The general methodology in the Promoting Pluralism Knowledge Programme is grounded in a concept of critical co-operative inquiry. This method is based on a participative worldview that considers human beings as co-creating their reality through participation: through their experience, their imagination and intuition, their thinking and their action. This participatory worldview is at the heart of our inquiry methodologies. Participation is our core strategy and demands a (self)-reflexive critical awareness of programme participants.
The starting point is that understanding theories and practices of pluralism should not be approached as a solely academic exercise that can be studied from the outside. Rather this programme is designed as a cooperative endeavour in which many experiences, meanings and opinions are explored and considered from both academic as well as from practitioners’ perspectives. Co-operative inquiry has its roots in humanistic psychology. It departs from the idea that persons can with help choose how to live their lives and that working together in a group with norms of open authentic communication will facilitate this.

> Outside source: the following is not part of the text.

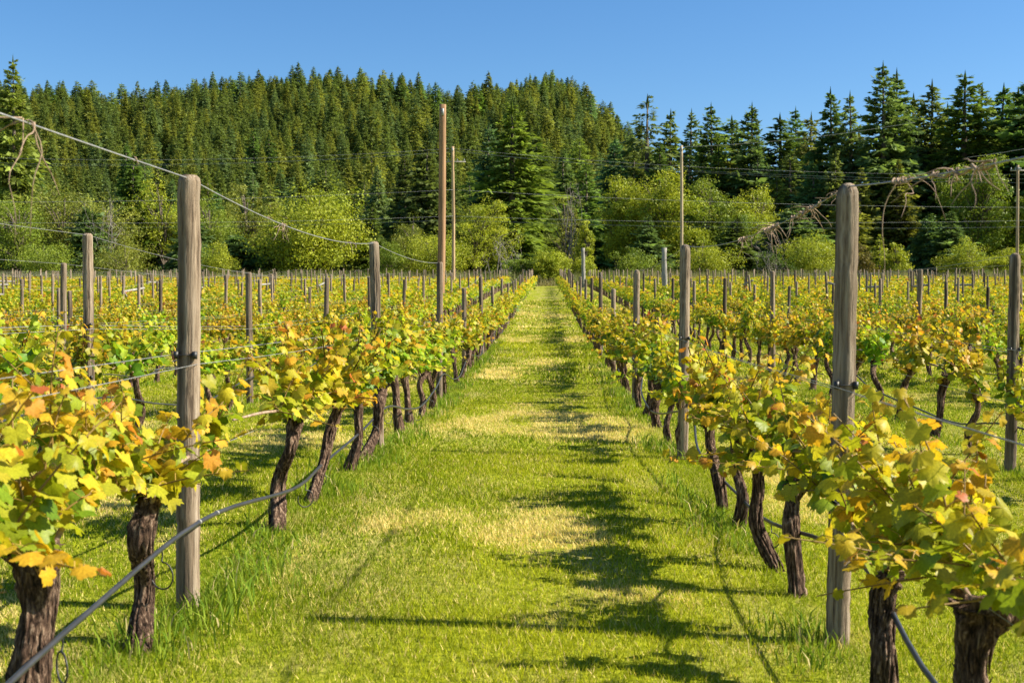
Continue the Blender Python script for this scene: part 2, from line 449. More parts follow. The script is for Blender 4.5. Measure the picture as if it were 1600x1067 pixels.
# the near vines, trunk by trunk as the photograph shows them: z: (head height, head shift across, head shift along, radius)
NEAR = {-1: {3.42: (.55, .02, .04, .056), 4.39: (.56, .03, .06, .040), 6.70: (.60, .07, .12, .040), 7.62: (.60, .13, .30, .037), 9.15: (.56, .06, .10, .036), 9.75: (.62, .13, .34, .042)},
        1: {3.38: (.56, .01, -.02, .058), 4.28: (.44, .0, .0, .044), 5.80: (.52, -.01, .05, .038), 6.32: (.58, -.10, .05, .035), 7.60: (.52, .01, .05, .036), 8.30: (.57, -.06, .22, .038)}}
near_z = 10.4; leaf_z = 7.0
vines = []                       # (y, x, row side, row index, near params)
for x, side, k in ROWS:
    s = -1 if side == 'left' else 1
    rr = np.random.RandomState(100 + k * 2 + (s > 0))
    ys = []
    if k == 1:
        ys = [(y, p) for y, p in NEAR[s].items()] + [(2.35, (.55, 0, 0, .06)), (1.2, (.55, 0, 0, .06))]
        y = 10.9
    else:
        y = 1.0 + rr.uniform(0, 1)
    while y < END - 2:
        if rr.rand() > .06: ys.append((y + rr.normal(0, .1), None))
        y += 1.14 + rr.normal(0, .10)
    for yy, p in ys:
        if in_view(x, yy): vines.append((yy, x, side, k, p))
vines.sort(key=lambda t: t[0])
cnt = {}
ROWN = {'left': lambda k: '%s row left of grass lane' % ordinal(k), 'right': lambda k: '%s row right of grass lane' % ordinal(k)}
N_IND = 300
rnv = np.random.RandomState(21)
for y, x, side, k, p in vines[:N_IND]:
    cnt[(side, k)] = cnt.get((side, k), 0) + 1
    green = k == 1 and side == 'right' and 12.0 < y < 13.9
    near = k == 1 and (y < near_z or green)
    loc = (x, y, gz(x, y))
    t = empty('grapevine', loc)
    ci = cnt[(side, k)]
    tag(t, '%s grapevine, %s from the front in the %s' % ('gnarled' if y < 12 else 'leafy', ordinal(ci), ROWN[side](k)), 'grapevine', 'grapevines planted in rows')
    hue = float(rnv.normal(.1 if y < 6 else 0, .3))
    if k == 1 and (side == 'left' and 8.9 < y < 9.9) or (k == 1 and side == 'right' and 12.0 < y < 13.9): hue = -.8
    if near:
        hh, dx, dy, r = p if p else (.55, 0, .1, .05)
        head = np.array([dx, dy, hh])
        v, f = trunk_geo(rnv, (0, 0, 0), head, r, 56, 26, 1.0, 34)
        obj('trunk', mesh('trunk', v, f, M_bark, smooth=False), t)
        canes, shoots = gen_vine(rnv, head, hue, span=1.25 if (side == 'left' and 4 < y < 7.2) else .95, nsh=22 if (side == 'left' and 4 < y < 7.2) else 19 if side == 'right' else 21, leafn=12, long_p=.75 if green else .12)
        for c in canes:
            v, f = tube(c, np.linspace(.012, .006, len(c)), 7); obj('cane', mesh('cane', v, f, M_cane, smooth=True), t)
        FA = Acc()
        for sp, lv in shoots:
            A = Acc(); shoot_acc(A, sp, lv, .0042, 6, True)
            if y > leaf_z:
                for lp, m, s, c, pp in lv:
                    V0, F0, K0 = LV0[rnv.randint(len(LV0))]; FA.add(V0 * s @ m.T + lp, F0, K0 * c)
                v, f = tube(sp, .004, 4, False); FA.add(v, f, STEMC)
                continue
            so = obj('shoot', A.mesh('shoot', M_stem, True), t)
            for lp, m, s, c, pp in lv:
                lo = bpy.data.objects.new('leaf', LEAF_MESH[rnv.randint(len(LEAF_MESH))])
                M4 = Matrix([list(m[r_] * s) + [lp[r_]] for r_ in range(3)] + [[0, 0, 0, 1]])
                lo.matrix_local = M4; lo.color = (*c, 1)
                link(lo, so)
        if FA.n: obj('foliage', FA.mesh('foliage', M_leaf), t)['kind'] = 'stuff'
    else:
        tm, cm, fm = VAR[rnv.randint(len(VAR))]
        t.rotation_euler.z = math.pi * rnv.randint(2) + rnv.normal(0, .06)
        sc_ = rnv.uniform(.92, 1.12); t.scale = (sc_, sc_, sc_ * rnv.uniform(.95, 1.08))
        obj('trunk', tm, t); obj('cane', cm, t)
        fo = obj('foliage', fm, t); fo['kind'] = 'stuff'
        gch = 1 + .10 * np.clip(rnv.normal(), -2, 2); b = rnv.uniform(.9, 1.1)
        fo.color = (b * (2 - gch) if gch > 1 else b, b * min(gch, 1.12), b, 1)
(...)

In the process, we will promote ’bottom-up’ ways of developing concepts of pluralism and stimulate new ways of theorising, emerging from critical interactions with narratives of the fields. We will invite activists, analysts, opinion leaders and other relevant actors who work in the various regions to share their experiences and knowledge. With regard to the transformatory aim of this programme, we acknowledge that multiple “knowledges” can coexist when people (individuals and groups) disagree. We will be working in different contexts where social, political, cultural, economic, ethnic and gender factors play a significant role. Here, dialogue and communication are seen as core practices. People are encouraged to critically see through their subjective understandings and how these understandings are bound up in their own socially, politically, religiously and ethnically situated historical contexts.